Design choices for lofts and headroom

For habitable loft conversions, pitch can directly affect useful floor area and head height. A shallow roof can look contemporary, but may reduce central standing area unless ridge height is increased. A steeper pitch may improve headroom and usable space, but could trigger planning or aesthetic constraints depending on local context. The right answer is usually a compromise between planning limits, structural feasibility, thermal strategy, and visual fit with neighbouring buildings.

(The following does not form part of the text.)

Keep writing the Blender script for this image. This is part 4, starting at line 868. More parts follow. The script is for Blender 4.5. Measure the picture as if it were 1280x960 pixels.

Common mistakes this calculator helps you avoid

• Using full span as run on a dual-pitch roof and overestimating angle.
• Mixing millimetres and metres in one calculation.
• Selecting roof coverings before confirming angle compatibility.
• Ignoring slope-area uplift when ordering membranes, battens, and coverings.
• Treating manufacturer minimum pitch as a universal safe value in all exposure conditions.

Worked examples

Example 1: Dual-pitch extension. Suppose span is 6.0 m, rise is 1.5 m, and length is 8.0 m. Run is half span, so 3.0 m. Pitch angle is arctan(1.5 / 3.0) = 26.6 degrees. Slope length is about 3.35 m. Area per slope is 26.8 m2, total around 53.6 m2. This immediately tells you that material coverage based on 48 m2 plan area would be short.

Example 2: Mono-pitch garden room. Span is 4.0 m, rise is 0.35 m, length is 6.0 m. Run equals span for mono-pitch, so 4.0 m. Angle is approximately 5.0 degrees, which may suit standing seam or membrane systems but not most traditional tiled options. Slope length is just over 4.01 m and area about 24.1 m2.

Professional checklist before final specification

1. Confirm measured geometry from coordinated architectural and structural drawings.
2. Check covering compatibility with pitch, exposure, and fixing method.
3. Review manufacturer technical literature for laps, underlays, and ventilation requirements.
4. Coordinate drainage falls, outlets, gutters, and snow or debris risk points.
5. Validate structural loading and restraint strategy with a qualified engineer.
6. Plan safe installation sequences and edge protection in line with HSE guidance.

Final thoughts

A metric roof pitch calculator gives fast, reliable geometry that improves early decision-making. For UK projects, this is especially useful because weather variation, product-specific minima, and regulatory checks all interact. Use the calculator to establish your baseline, then treat the result as part of a broader technical process involving manufacturer guidance, structural review, and compliance verification. That approach delivers roofs that are not only visually balanced, but also durable, safe, and cost-efficient over the long term.